Justices Give Boost to Securities Fraud Plaintiffs in Merck Ruling
April 28, 2010
U.S. Supreme Court
Photo: Roberto Westbrook/Legal Times
In a rare boost for securities fraud class actions, the U.S. Supreme Court on Tuesday closed off a "statute of limitations" defense for Merck & Co. in its battle against Vioxx-related shareholder suits.
The Court unanimously ruled in Merck v. Reynolds (pdf) that the litigation is timely and must go forward, in spite of Merck's insistence that the suit was filed too late under the two-year statute of limitations contained in the Sarbanes-Oxley Act of 2002.
Justice Stephen Breyer, writing for the Court, took an expansive view of the two-year statute, finding that the clock should start ticking only after plaintiffs discovered the facts of the fraud violation -- including whether the company intended to defraud investors.
Defining the statute of limitations any other way, Breyer said, would encourage fraudulent companies to hide their wrongdoing for long periods of time. "So long as a defendant concealed for two years that he made a misstatement with an intent to deceive, the limitations period would expire before the plaintiff had actually discovered the fraud," Breyer wrote.
The Court rejected Merck's proposal that the triggering point for the statute of limitations should be when plaintiffs were on "inquiry notice" -- the moment when a plaintiff should have had enough information to inquire further into possible fraud.
"Merck is disappointed in today's decision, but believes that the allegations in the complaint are unfounded and will continue to defend itself vigorously," said Bruce Kuhlik, Merck's executive vice president and general counsel in a statement. "The company has already made a motion to dismiss the operative complaint on numerous other grounds, and will renew that motion in the district court."
Plaintiffs and shareholder groups applauded the decision for sweeping away a morass of conflicting lower-court decisions on the all-important statute of limitations rules.
"The Court's opinion makes the rules of the road so much clearer than before," said David Frederick of Kellogg, Huber, Hansen, Todd, Evans & Figel, who argued and won the case for Merck shareholders, who lost billions in the debacle.
The decision is especially significant, Frederick said, because it includes scienter -- the company's intent to defraud -- among the facts that the plaintiff needs to be able to learn before the statute of limitations begins running. "That is usually the hardest part of the securities fraud to find out about," Frederick said.
Morrison & Foerster San Francisco partner Jordan Eth, who advises defendants in securities class actions, said the ruling means that "companies and defendants will have to keep in mind that lawsuits could take place further down the road than before."
Before Sarbanes-Oxley, Eth said, suits were often filed within months of a disputed company statement or stock drop. But now, in light of the Court decision, "companies could be sued four years and 364 days after a statement is made." The law states that no matter what knowledge plaintiffs have or do not have, they cannot file suit more than five years after the triggering act of fraud.
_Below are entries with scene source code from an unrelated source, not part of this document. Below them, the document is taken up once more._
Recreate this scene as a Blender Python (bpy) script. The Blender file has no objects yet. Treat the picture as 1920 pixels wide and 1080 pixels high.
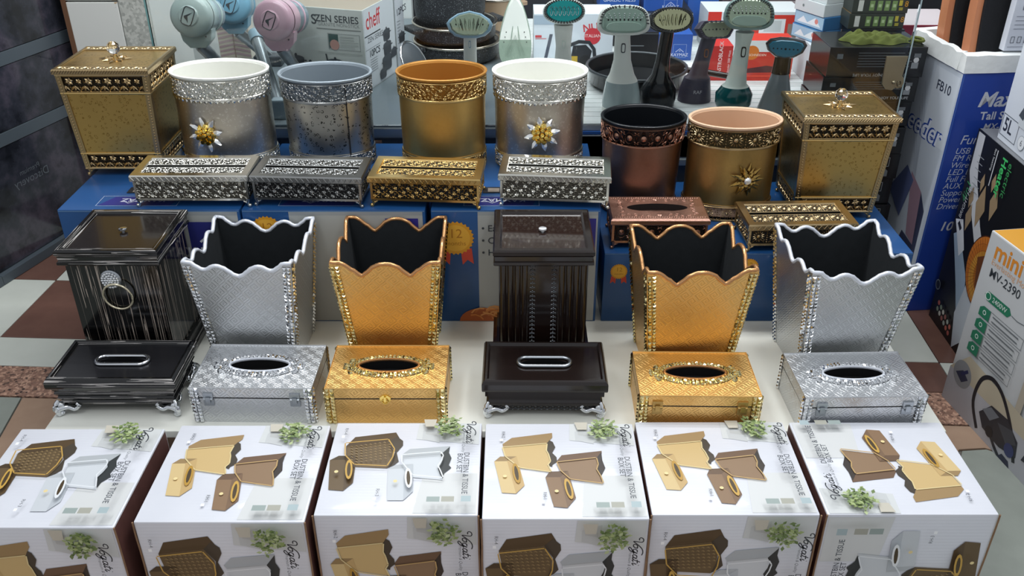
import bpy, bmesh, math, random
from mathutils import Vector, Matrix
R = math.radians
PI = math.pi
sc = bpy.context.scene
COL = sc.collection

# ------------------------------------------------------------------ camera, world, lights, exposure
cam = bpy.data.cameras.new('camera')
cam.sensor_width = 36.0
cam.lens = 36.0 * 1700.0 / 1920.0
cam.clip_start = 0.05
camo = bpy.data.objects.new('camera', cam)
camo.location = (0, 0, 1.30)
camo.rotation_euler = (R(60), 0, 0)
COL.objects.link(camo)
sc.camera = camo

w = bpy.data.worlds.new('mall_light')
sc.world = w
w.use_nodes = True
w.node_tree.nodes['Background'].inputs[0].default_value = (0.90, 0.94, 1.0, 1)
w.node_tree.nodes['Background'].inputs[1].default_value = 0.52

def area(name, loc, rot, sx, sy, power, col=(1, 1, 1)):
    l = bpy.data.lights.new(name, 'AREA')
    l.shape = 'RECTANGLE'; l.size = sx; l.size_y = sy; l.energy = power; l.color = col
    o = bpy.data.objects.new(name, l); o.location = loc; o.rotation_euler = rot
    COL.objects.link(o)
    return o
# fluorescent panels on the ceiling of the arcade and in the shop
area('ceiling_light', (-0.9, 0.9, 2.75), (0, 0, 0), 0.35, 1.6, 13, (0.93, 0.97, 1))
area('ceiling_light', (0.9, 0.9, 2.75), (0, 0, 0), 0.35, 1.6, 13, (0.93, 0.97, 1))
area('ceiling_light', (0.0, 2.3, 2.75), (0, 0, 0), 1.8, 0.3, 19, (0.95, 0.98, 1))
area('shop_light', (0.3, 3.0, 1.9), (R(8), 0, 0), 1.8, 0.3, 16, (0.95, 0.98, 1))
area('showcase_light', (0.0, 2.02, 1.55), (R(22), 0, 0), 1.7, 0.06, 10, (0.97, 0.99, 1))
sc.view_settings.view_transform = 'Standard'
sc.view_settings.look = 'None'
sc.view_settings.gamma = 1.0
sc.view_settings.use_curve_mapping = False
sc.view_settings.exposure = 0.22

# ------------------------------------------------------------------ materials
def lin(h):
    if isinstance(h, tuple): return h
    h = h.lstrip('#')
    out = []
    for i in (0, 2, 4):
        c = int(h[i:i + 2], 16) / 255
        out.append(c / 12.92 if c <= 0.04045 else ((c + 0.055) / 1.055) ** 2.4)
    return tuple(out)
MATS = {}
def mat(name, col, rough=0.5, metal=0.0, coat=0.0, trans=0.0, ior=1.45, fn=None, emit=0, spec=None):
    if name in MATS: return MATS[name]
    m = bpy.data.materials.new(name); m.use_nodes = True
    nt = m.node_tree; b = nt.nodes['Principled BSDF']
    b.inputs['Base Color'].default_value = (*lin(col), 1)
    b.inputs['Roughness'].default_value = rough
    b.inputs['Metallic'].default_value = metal
    b.inputs['IOR'].default_value = ior
    b.inputs['Coat Weight'].default_value = coat
    b.inputs['Coat Roughness'].default_value = 0.08
    b.inputs['Transmission Weight'].default_value = trans
    if spec is not None: b.inputs['Specular IOR Level'].default_value = spec
    if fn: fn(NT(nt, b))
    MATS[name] = m
    return m
class NT:
    def __init__(s, nt, b): s.nt = nt; s.b = b
    def n(s, t, **kw):
        x = s.nt.nodes.new(t)
        for k, v in kw.items(): setattr(x, k, v)
        return x
    def l(s, a, b): s.nt.links.new(a, b)
    def math(s, op, a, b=None, c=None):
        x = s.n('ShaderNodeMath', operation=op)
        for i, v in enumerate((a, b, c)):
            if v is None: continue
            if isinstance(v, (int, float)): x.inputs[i].default_value = v
            else: s.l(v, x.inputs[i])
        return x.outputs[0]
    def coord(s, kind='Object', scale=(1, 1, 1)):
        t = s.n('ShaderNodeTexCoord'); m = s.n('ShaderNodeMapping')
        m.inputs['Scale'].default_value = scale
        s.l(t.outputs[kind], m.inputs[0])
        return m.outputs[0]
    def noise(s, vec, scale, detail=3, rough=0.5):
        x = s.n('ShaderNodeTexNoise'); x.inputs['Scale'].default_value = scale
        x.inputs['Detail'].default_value = detail; x.inputs['Roughness'].default_value = rough
        s.l(vec, x.inputs['Vector']); return x.outputs[0]
    def vor(s, vec, scale, feature='F1'):
        x = s.n('ShaderNodeTexVoronoi', feature=feature); x.inputs['Scale'].default_value = scale
        s.l(vec, x.inputs['Vector']); return x
    def ramp(s, fac, stops):
        x = s.n('ShaderNodeValToRGB')
        e = x.color_ramp.elements
        while len(e) < len(stops): e.new(0.5)
        for i, (p, c) in enumerate(stops):
            e[i].position = p; e[i].color = (*lin(c), 1)
        s.l(fac, x.inputs[0]); return x.outputs[0]
    def mix(s, fac, a, b):
        x = s.n('ShaderNodeMix', data_type='RGBA')
        for sock, v in ((x.inputs[0], fac), (x.inputs[6], a), (x.inputs[7], b)):
            if isinstance(v, (int, float)): sock.default_value = v
            elif isinstance(v, (str, tuple)): sock.default_value = (*lin(v), 1)
            else: s.l(v, sock)
        return x.outputs[2]
    def color(s, c): s.l(c, s.b.inputs['Base Color'])
    def bump(s, h, strength=0.3, dist=0.001):
        x = s.n('ShaderNodeBump'); x.inputs['Strength'].default_value = strength
        x.inputs['Distance'].default_value = dist
        s.l(h, x.inputs['Height']); s.l(x.outputs[0], s.b.inputs['Normal'])
    def rough(s, f, lo, hi):
        x = s.n('ShaderNodeMapRange'); x.inputs[3].default_value = lo; x.inputs[4].default_value = hi
        s.l(f, x.inputs[0]); s.l(x.outputs[0], s.b.inputs['Roughness'])

def key_fn(scale):                      # embossed fret of square spirals, laid diagonally in UV metres
    def f(t):
        uv = t.n('ShaderNodeTexCoord').outputs['UV']
        sx = t.n('ShaderNodeSeparateXYZ'); t.l(uv, sx.inputs[0])
        p = t.math('MULTIPLY', t.math('ADD', sx.outputs[0], sx.outputs[1]), scale)
        q = t.math('MULTIPLY', t.math('SUBTRACT', sx.outputs[0], sx.outputs[1]), scale)
        fx = t.math('SUBTRACT', t.math('FRACT', p), 0.5); fy = t.math('SUBTRACT', t.math('FRACT', q), 0.5)
        m = t.math('MAXIMUM', t.math('ABSOLUTE', fx), t.math('ABSOLUTE', fy))
        a = t.math('DIVIDE', t.math('ARCTAN2', fy, fx), 2 * PI)
        s = t.math('FRACT', t.math('ADD', t.math('MULTIPLY', m, 4.0), a))
        h = t.math('SMOOTH_MIN', t.math('MULTIPLY', t.math('PINGPONG', s, 0.5), 4.0), 1.0, 0.25)
        t.bump(h, 0.36, 0.0009)
        c = t.b.inputs['Base Color'].default_value[:3]
        t.color(t.mix(h, tuple(k * 0.88 for k in c), tuple(c)))
        n = t.noise(t.coord('Object'), 30, 2)
        t.rough(n, 0.33, 0.46)
    return f
def mottle_fn(c1, c2, scale=120, bump=0.25, r=(0.28, 0.5)):
    def f(t):
        v = t.coord('Object')
        n = t.noise(v, scale, 4, 0.65)
        n2 = t.noise(v, scale * 0.12, 3)
        t.color(t.mix(t.math('MULTIPLY', t.math('ADD', n, n2), 0.5), c1, c2))
        t.bump(n, bump, 0.001); t.rough(n2, *r)
    return f
def floret_fn(c1, c2, scale, bump=0.3):
    def f(t):
        v = t.coord('Object')
        vo = t.vor(v, scale)
        d = t.math('SUBTRACT', vo.outputs['Distance'], 0.26)
        ring = t.math('LESS_THAN', t.math('ABSOLUTE', d), 0.075)
        n = t.noise(v, 260, 2)
        ring = t.math('MULTIPLY', ring, t.math('GREATER_THAN', n, 0.47))
        t.color(t.mix(ring, c1, c2)); t.bump(ring, -bump, 0.001)
        t.rough(t.noise(v, 20, 2), 0.25, 0.42)
    return f
def stripes_fn(axis, base, line, freq=150, thr=0.66):        # dark veneer with thin pale wandering lines, UV metres
    def f(t):
        uv = t.n('ShaderNodeTexCoord').outputs['UV']
        mp = t.n('ShaderNodeMapping')
        mp.inputs['Scale'].default_value = (1, 0.014, 1) if axis == 'v' else (0.016, 1, 1)
        t.l(uv, mp.inputs[0])
        n = t.noise(mp.outputs[0], freq, 2, 0.45)
        n2 = t.noise(mp.outputs[0], freq * 0.35, 2, 0.45)
        s = t.math('FRACT', t.math('MULTIPLY', t.math('ADD', n, n2), 5.0))
        m = t.math('MULTIPLY', t.math('GREATER_THAN', s, 0.86), t.math('GREATER_THAN', n2, thr - 0.22))
        t.color(t.mix(m, base, line)); t.bump(m, 0.25, 0.0006)
    return f
def wood_fn(c1, c2):
    def f(t):
        v = t.coord('Object', (6, 60, 6))
        n = t.noise(v, 5, 4, 0.6)
        t.color(t.mix(n, c1, c2)); t.bump(n, 0.08, 0.001)
    return f
def speckle_fn(cols, scale):
    def f(t):
        v = t.coord('Object')
        n = t.vor(v, scale).outputs['Color']
        sx = t.n('ShaderNodeSeparateXYZ'); t.l(n, sx.inputs[0])
        t.color(t.ramp(sx.outputs[0], cols))
    return f
def tone_fn(c1, c2, scale=9, bump=0.0):  # noise blend of two surface tones
    def f(t):
        v = t.coord('Object')
        n = t.noise(v, scale, 4, 0.6)
        t.color(t.mix(n, c1, c2))
        if bump: t.bump(n, bump, 0.002)
    return f
def flute_fn(c1, c2, freq):
    def f(t):
        uv = t.n('ShaderNodeTexCoord').outputs['UV']
        sx = t.n('ShaderNodeSeparateXYZ'); t.l(uv, sx.inputs[0])
        s = t.math('SINE', t.math('MULTIPLY', sx.outputs[1], freq))
        n = t.noise(t.coord('Object'), 14, 3)
        t.color(t.mix(n, c1, c2)); t.bump(s, 0.10, 0.0004)
    return f

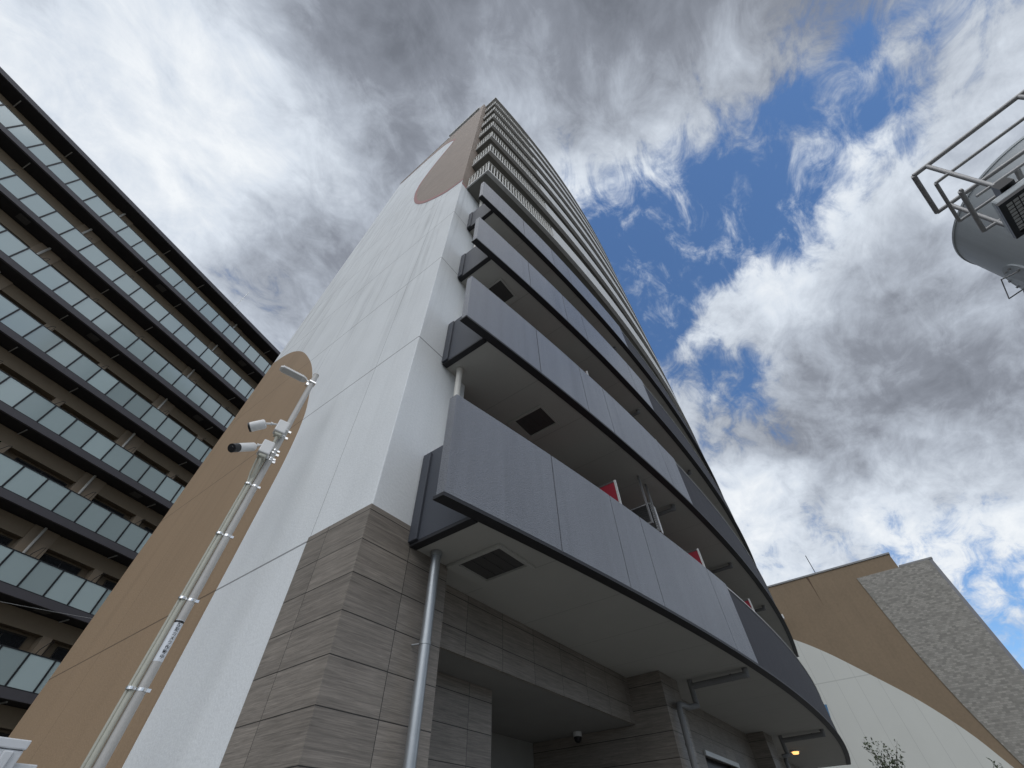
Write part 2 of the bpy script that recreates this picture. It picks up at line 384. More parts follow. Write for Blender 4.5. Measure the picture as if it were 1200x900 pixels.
# upper tan tiled field with its wavy pink edged outline
wave = bez([(y, z + H, 0) for y, z in ((3.02, 14.05), (3.45, 14.25), (3.92, 14.60), (4.98, 15.95), (5.71, 17.35), (6.2, 18.9), (6.55, 20.8), (6.6, 22.6), (6.27, 24.4), (5.7, 26.3), (5.2, 27.6), (5.05, 28.35), (5.3, 29.2), (5.9, 30.4), (6.7, 31.3), (8.0, 32.0), (9.6, 32.4), (10.893, 32.6))], 8)
p = MB(); p.prism([(X0, a.x, a.y) for a in wave] + [(X0, 10.893, ZT - 0.01), (X0, Y0, ZT - 0.01)], (-0.006, 0, 0)); p.build('tan_tile_field', M_tantile, tower)
p = MB()
for i in range(len(wave) - 1):
    a, b = wave[i], wave[i + 1]; t = (b - a).normalized(); n = Vector((-t.y, t.x, 0)) * 0.085
    wd = 1.0
    q = [a + n, b + n, b - n, a - n]
    p.prism([(X0 - 0.006, c.x, c.y) for c in q], (-0.003, 0, 0))
p.build('pink_outline', M_pink, tower)
p = MB(); p.box(X0 - 0.002, 2.94, Y0 - 0.006, Y0, sof(4) + 0.1, ZT + 1.2); p.build('tan_return', M_tantile, tower)
p = MB(); p.box(X0 - 0.001, 2.098, Y0 - 0.005, Y0, sof(4) - 0.06, sof(4) + 0.098); p.build('pink_return', M_pink, tower)
# roof: pier at the corner, recessed gap and a projecting cap
p = MB(); p.box(X0, 2.3, Y0 + 0.001, Y0 + 0.33, ZT, ZT + 1.2); p.build('corner_pier', M_tantile, tower)
p = MB(); p.box(X0 + 0.25, XE, 3.6, 6.0, ZT, ZT + 0.379, 1); p.box(X0 - 0.10, XE, 3.37, 6.1, ZT + 0.38, ZT + 0.95, 0); p.build('roof_cap', [M_upper, M_trim], tower)
p = MB(); p.box(X0 - 0.03, 2.9, 6.12, YB + 0.03, ZT, ZT + 0.10, 0); p.build('coping', M_alu, tower)

# tile base
TT = 2.27 + H
p = MB()
p.box(X0 - 0.014, X0 - 0.001, Y0 - 0.0145, 3.965, 0, TT, 0); p.build('tile_cladding_end', M_tile_end, tower)
p = MB(); p.box(X0 - 0.0008, 2.95, Y0 - 0.014, Y0 - 0.001, 0, TT, 0); p.box(2.9505, 2.964, Y0 - 0.014, 3.28, 0, sof(0) - 0.002, 0)
p.build('tile_cladding_front', M_tile_front, tower)
BB = 1.47 + H                                 # underside of the beam over the passage
p = MB(); p.box(2.966, 7.549, 3.28, 3.318, BB, sof(0) - 0.003, 0); p.build('tile_beam', M_tile_beam, tower)
p = MB(); p.box(2.966, 4.70, 3.80, 4.1, 0, BB - 0.003, 0); p.build('passage_tile_wall', M_tile_front, tower)
p = MB(); p.box(7.55, 8.28, 2.72, 3.3185, 0, sof(0) - 0.003); p.box(7.55, 8.28, 3.32, 5.19, 0, BB - 0.004); p.build('tile_pier', M_tile_front, tower)
p = MB(); p.box(8.282, 9.80, 3.08, 3.32, 0, sof(0) - 0.004); p.box(9.80, 11.65, 3.08, 3.32, 1.37 + H, sof(0) - 0.004); p.box(11.65, 13.28, 3.08, 3.32, 0, sof(0) - 0.004)
p.build('tile_wall', M_tile_front, tower)
p = MB(); p.box(9.78, 11.67, 3.04, 3.078, 1.33 + H, 1.40 + H, 0); p.box(11.6, 11.67, 3.04, 3.078, 0.5, 1.33 + H, 0); p.box(9.86, 11.6, 3.2, 3.23, 0.4, 1.36 + H, 1)
p.build('shop_window', [M_alu, M_black], tower)
p = MB(); p.box(13.282, 14.0, 2.70, 3.4, 0, sof(0) - 0.003); p.build('tile_pier', M_tile_front, tower)
p = MB(); p.box(14.001, XE, 3.3, 3.5, 0, sof(0) - 0.004); p.build('tile_wall', M_tile_front, tower)
M_passage = mat('passage_render', (0.27, 0.265, 0.25), 0.8)
p = MB(); p.box(2.966, 9.7, 3.3195, 5.4, BB, BB + 0.08); p.build('passage_ceiling', M_passage, tower)
p = MB(); p.box(2.966, 3.1, 4.102, 5.198, 0, BB - 0.002); p.build('passage_side_wall', M_passage, tower)
p = MB(); p.box(2.966, 9.7, 5.2, 5.4, 0, BB - 0.002); p.build('passage_back_wall', M_passage, tower)

# ---- balconies
XS = 2.418                                    # side parapet outer face
LX = [2.0, 3.47, 4.66, 5.40, 7.55, 8.40]      # light panel joints
def strip(mb, xs, off0, off1, z0, z1, mi=0, cap=True, trim_mi=None):
    """solid following the bowed line between offsets off0 (outer) and off1 (inner)"""
    n = len(xs)
    vs = []
    for x in xs: vs += [(x, yo(x) + off0, z0), (x, yo(x) + off0, z1), (x, yo(x) + off1, z1), (x, yo(x) + off1, z0)]
    fo, fb = [], []
    for i in range(n - 1):
        a, b = 4 * i, 4 * (i + 1)
        fo += [(a, b, b + 1, a + 1), (a + 1, b + 1, b + 2, a + 2), (a + 2, b + 2, b + 3, a + 3)]
        fb += [(a + 3, b + 3, b, a)]
    fo += [(0, 1, 2, 3), (4 * (n - 1) + 3, 4 * (n - 1) + 2, 4 * (n - 1) + 1, 4 * (n - 1))]
    mb.add(vs, fo, mi); mb.add(vs, fb, mi if trim_mi is None else trim_mi)
def lin(a, b, n): return [a + (b - a) * i / n for i in range(n + 1)]
for k in range(11):
    s = sof(k)
    dark = k < 4
    xl = XS + 0.09 if dark else 2.14
    sl = MB(); xs = lin(xl, XE - 0.02, 36)
    top = 0.20 if dark else 0.07
    n = len(xs); vs = []
    for x in xs: vs += [(x, yo(x) + 0.125, s), (x, 3.315, s), (x, yo(x) + 0.125, s + top), (x, 3.315, s + top)]
    fs = []
    for i in range(n - 1):
        a, b = 4 * i, 4 * i + 4
        fs += [(a, a + 1, b + 1, b), (a + 2, b + 2, b + 3, a + 3), (a, b, b + 2, a + 2), (a + 1, a + 3, b + 3, b + 1)]
    fs += [(0, 2, 3, 1), (4 * n - 4, 4 * n - 3, 4 * n - 1, 4 * n - 2)]
    sl.add(vs, fs, 0)
    if not dark:      # white fascia band round the slab edge
        strip(sl, lin(2.10, XE, 40), 0.0, 0.122, s - 0.03, s + 0.075, 1)
        sl.box(2.10, 2.138, yo(2.14) + 0.124, Y0 - 0.007, s - 0.03, s + 0.075, 1)
        sl.box(2.142, 2.95, 2.36, Y0 - 0.008, s - 0.012, s - 0.001, 0)
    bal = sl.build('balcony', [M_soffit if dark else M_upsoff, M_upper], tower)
    if dark:
        pt = s + 1.26
        for a, b in zip(LX[:-1], LX[1:]):
            q = MB(); strip(q, lin(a + 0.009, b - 0.009, 4), 0.0, 0.10, s + 0.02, pt, 0)
            q.build('parapet_panel', M_parapet, bal)
        q = MB(); strip(q, lin(2.05, 8.39, 20), 0.1005, 0.12, s + 0.02, pt - 0.004, 0); q.build('parapet_backing', M_trim, bal)
        q = MB(); strip(q, lin(8.404, XE, 24), 0.035, 0.12, s + 0.02, pt - 0.02, 0); q.build('charcoal_parapet', M_parapet2, bal)
        q = MB(); strip(q, lin(2.0, XE, 40), 0.002, 0.124, s - 0.015, s + 0.018, 0); q.box(XS, XS + 0.09, yo(XS) + 0.126, Y0 - 0.016, s - 0.012, s + 0.018, 0)
        q.build('edge_trim', M_trim, bal)
        q = MB(); strip(q, lin(8.404, XE, 24), 0.018, 0.034, s + 0.019, s + 0.032, 0); strip(q, lin(8.404, XE, 24), 0.02, 0.125, pt - 0.019, pt - 0.001, 0); q.build('drip_edge', M_alu, bal)
        q = MB(); q.box(XS, XS + 0.088, yo(XS) + 0.122, Y0 - 0.005, s + 0.02, pt - 0.12); q.box(XS - 0.03, XS, Y0 - 0.13, Y0 - 0.016, s + 0.02, pt - 0.16); q.build('side_parapet', M_slate, bal, bevel=0.004)
        q = MB(); q.box(XE, XE + 0.09, yo(XE), 3.3, s, pt - 0.1); q.build('side_parapet', M_slate, bal)
        # evacuation hatch in the soffit
        hx = 2.96 if k % 2 == 0 else 4.04
        q = MB(); x0, x1, y0, y1 = hx, hx + 0.46, 2.33, 2.86
        q.box(x0 - 0.035, x0, y0 - 0.035, y1 + 0.13, s - 0.03, s - 0.002, 0); q.box(x1, x1 + 0.10, y0 - 0.035, y1 + 0.13, s - 0.03, s - 0.002, 0)
        q.box(x0, x1, y0 - 0.035, y0, s - 0.03, s - 0.002, 0); q.box(x0, x1, y1, y1 + 0.13, s - 0.03, s - 0.002, 0)
        q.box(x0, x1, y0, y1, s - 0.006, s - 0.001, 1)
        for j in range(1, 4): q.box(x0 + 0.01, x1 - 0.01, y0 + j * 0.13, y0 + j * 0.13 + 0.012, s - 0.012, s - 0.0065, 1)
        q.build('evacuation_hatch', [M_soffit, M_hatchdark], bal)
        # red break-through partitions between flats
        for x in ((5.36, 8.25, 11.1) if k < 3 else ()):
            yy = yo(x) + 0.19; q = MB()
            z0, z1 = s + 0.25, s + (1.98, 1.92, 1.8)[k] - (0.0 if x < 6 else 0.03 if x < 9 else 0.07)
            q.box(x - 0.008, x + 0.008, yy + 0.03, 3.28, z0, z1 - 0.03, 0)
            q.box(x - 0.014, x + 0.014, yy, yy + 0.03, z0, z1, 1); q.box(x - 0.012, x + 0.012, yy + 0.031, 3.28, z1 - 0.03, z1, 2)
            q.build('partition_panel', [M_red, M_alu, M_hatchdark], bal)
    else:
        # open baluster railing round the corner, then solid parapet
        q = MB(); rt = s + 1.12
        x = 2.12
        while x < 5.06:
            q.box(x, x + 0.028, yo(x) + 0.01, yo(x) + 0.05, s + 0.076, rt - 0.03); x += 0.118
        y = yo(2.12) + 0.10
        while y < Y0 - 0.05:
            q.box(2.105, 2.145, y, y + 0.028, s + 0.076, rt - 0.03); y += 0.118
        strip(q, lin(2.10, 5.08, 10), 0.0, 0.06, rt - 0.029, rt); q.box(2.10, 2.15, yo(2.1) + 0.062, Y0 - 0.01, rt - 0.029, rt)
        q.build('railing', M_rail, bal)
        q = MB(); strip(q, lin(5.10, XE, 34), 0.004, 0.12, s + 0.077, s + 1.15); q.build('parapet', M_upper, bal)
        q = MB(); q.box(XE, XE + 0.09, yo(XE), 3.3, s, s + 1.15); q.build('side_parapet', M_upper, bal)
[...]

Merck began marketing its painkiller Vioxx in 1999, and the following year announced the results of a study indicating that those who took Vioxx had heart attacks at a higher rate than people who took another drug, naproxen, for pain. The company argued that the discrepancy was caused by a positive feature of naproxen, not a problem with Vioxx. The study got wide publicity, but sales continued, totaling more than $8 billion from 2001 to 2004. Other studies linking Vioxx to elevated risk of heart trouble were also publicized.
Shareholders filed suit in November 2003.
Merck pulled the drug off the market in September 2004, leading to a sharp drop in the company's stock price. What was not known publicly until later was that Merck officials had for years tried to keep negative information about the drug from the public. An article in The Wall Street Journal in November 2004 detailed internal company e-mails.
In its defense, Merck argued that there was enough evidence of possible fraud in the public domain two years earlier that diligent investors should have filed their lawsuit long before 2003 to satisfy the two-year statute of limitations.
Judge Stanley Chesler of the U.S. District Court for the District of New Jersey agreed with Merck and dismissed the class action in 2007, but the 3rd U.S. Circuit Court of Appeals reinstated the case, ruling that the shareholders could not have been aware of the wrongdoing earlier.